Выбрать главу

Повседневное и систематическое сочетание двух этих планов исследовательской практики при поддержании их достойного профессионального уровня — вот тот тип социологической работы, который был предложен Левада-Центром, задан его руководителем. Важно еще одно: эта идея, нестандартная, новаторская и сама по себе, была реально воплощена в структуре отделов Центра, в общей конструкции нашего журнала «Мониторинг общественного мнения», а доводить идеи до практического завершения всегда было жизненным принципом Левады. Большой массив таблиц и графиков соединяется в «Мониторинге» (сегодня — «Вестнике») с несколькими крупными концептуальными разработками по проблемам экономики, политики, культуры нынешнего российского социума. Более чем в шестидесяти из восьмидесяти пяти вышедших на нынешний день номеров журнала первой среди этих проблемных статей стояла статья Юрия Левады.

Почти все опубликованное на страницах журнала было сведено автором в два объемистых сборника: «От мнений к пониманию. Социологические очерки 1993—2000» (2000 г.) и «Ищем человека. Социологические очерки 2000—2005» (вышел в 2006-м, за два с половиной месяца до кончины Юрия Александровича). Несколько моментов в этих книгах кажутся мне ключевыми и сквозными для Левады как исследователя.

Это сознание кризиса социальных и ментальных структур советского общества. На подобном геологическом изломе обнажаются скрытые пласты и породы; Левада стремился их увидеть и концептуально зафиксировать. Отсюда же исследовательский интерес Левады к атипичным ситуациям и процессам привыкания к ним, обживания их, рутинизации чрезвычайного (так он описывал, в частности, реакцию Америки и мирового общественного мнения на 11 сентября и затихание катастрофических ожиданий на протяжении года; в этом же ключе он реконструировал устройство и функции «русского долготерпения»).

Это проблематика элиты и массы, особенности массовых действий и настроений именно как массовых, то есть не просто объединяющих большое количество людей, но проявляющих в таком состоянии новые качества, не сводимые к индивидуальным особенностям и групповым свойствам. Леваду особенно интересовал сложный, многоуровневый феномен доверия, который соединяет разные группы и институты социума, связывает образ и поведение элит с ожиданиями и стереотипами массы.

Это также внимание к символам и символическим структурам поведения — внимание не культуролога или историка, которым важны происхождение и взаимосвязь символов, как таковые, а именно социолога. Леваду символы занимали в связи с их способностью вносить в социальные формы смысл, объединяющий участников. И способность самих социальных форм придавать символам структуру. Такой социологический взгляд, в высшей степени характерный для отцов-основателей социологической науки, но потом из «нормальной социологии» почти ушедший, едва ли не полностью отсутствует в нынешних отечественных исследованиях. Тут массовое поведение — в частности, поведение респондентов — чаще всего трактуется как индивидуальное и описывается по элементарной модели «стимул-реакция».

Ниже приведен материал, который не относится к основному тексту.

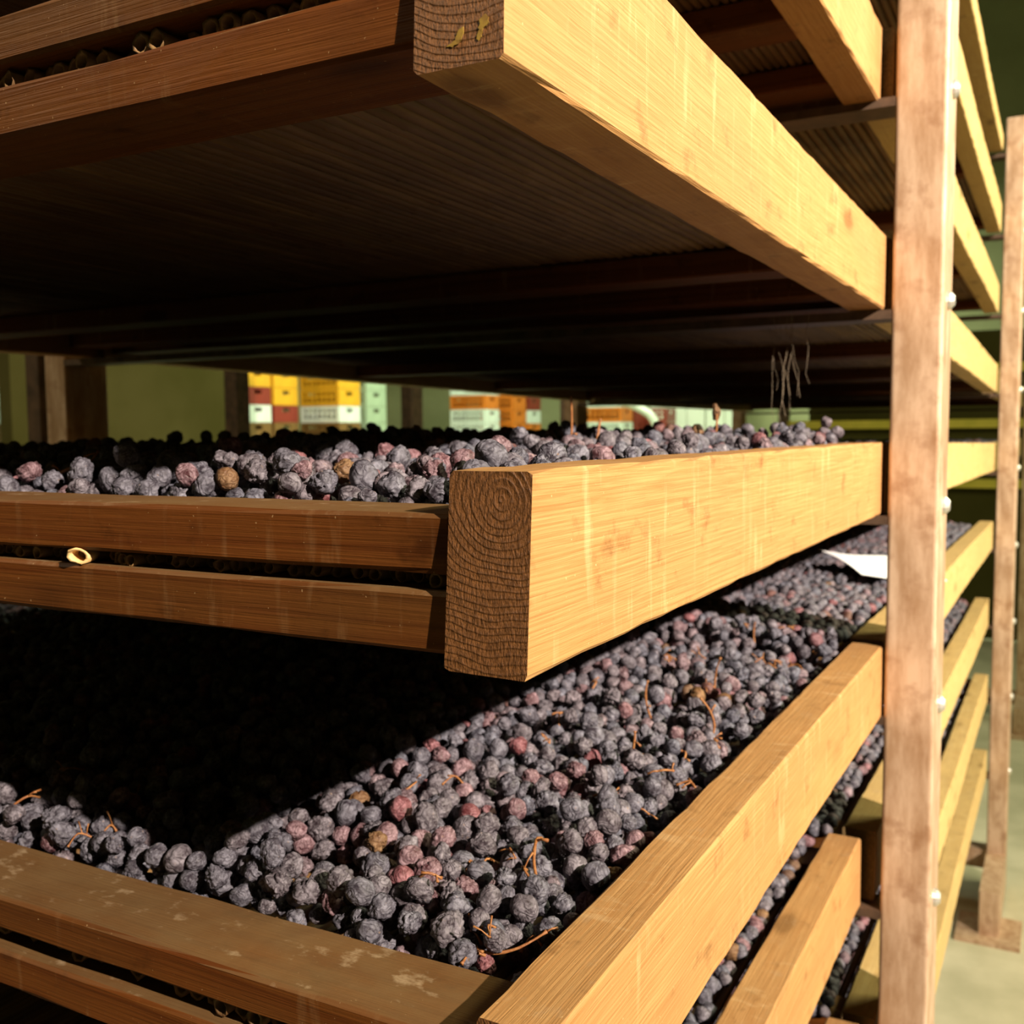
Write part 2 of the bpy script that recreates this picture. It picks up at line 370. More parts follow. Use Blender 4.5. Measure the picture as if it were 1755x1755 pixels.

Наконец, едва ли не главный исследовательский интерес Левады в последние пятнадцать лет был в социальной антропологии: проблема человека, человека советского и вообще социальных типов человека, которого он однажды назвал «институтом институтов».

Стоит подчеркнуть: проблемы культуры и особенно личности оказались для мировой социологической теории середины и второй половины ХХ века в самых лучших, классических ее работах чрезвычайно затруднительны. Образцы экономических отношений (рынка) или политического воздействия (включая манипулирование через СМИ) оказались для социологов и политологов проще, удобнее, использовались либо молчаливо подразумевались куда чаще. Левада и здесь взялся за непривычное и наиболее трудное — не отказываясь от экономических моделей, но рассматривая их как частный случай более сложных смысловых конструкций и контекстов (культурных, исторических, игровых).